Matisse at the Art Institute: a Must See

This much talked about exhibit at the Art Institute of Chicago opens Saturday, and it’s a must see if you have an art-loving bone in your body. The exhibit named “Matisse: Radical Invention, 1913-1917” focuses its lens on the art produced within those dates, a four-and-a-half year period in which Matisse’s works of art are particularly noteworthy for being “strange and enigmactic.” Although of the 120 paintings present, some fall out of the timespan, the exhibit is a robust sample of a slice of this artist’s life.

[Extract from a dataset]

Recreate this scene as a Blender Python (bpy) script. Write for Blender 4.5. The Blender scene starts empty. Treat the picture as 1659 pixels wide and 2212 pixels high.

Why is this moment in the artist’s development so provocative? Many critics believe that the World War greatly affected Matisse’s psyche, and that his contemplation of darker thoughts pervaded his work. Prior to and after this time, bright colors predominated Matisse’s paintings, like in such memorable works as La Raie verte (The Green Stripe) pictured below that was painted in 1905.  In comparison, a portrait done in this crucial time period (1916), Portrait de Sarah (Portrait of Sarah), is subdued with muted tones of greys and browns. While the work is clearly done by the same painter, the difference is obvious.

La Raie Verte (1905)

Portrait de Sarah (1916)

Matisse is considered one of the most influential painters of modern art, so for scholars of Matisse and casual art lovers alike, the exhibit is well worth your while to get a glimpse at this radical time in his work. The questions that arise about the meaning of war in the painter’s life are significant, and will undoubtedly lead to more dialogue in the future. The exhibit opens tomorrow to the public, and will be traveling to New York Museum of Modern art in July.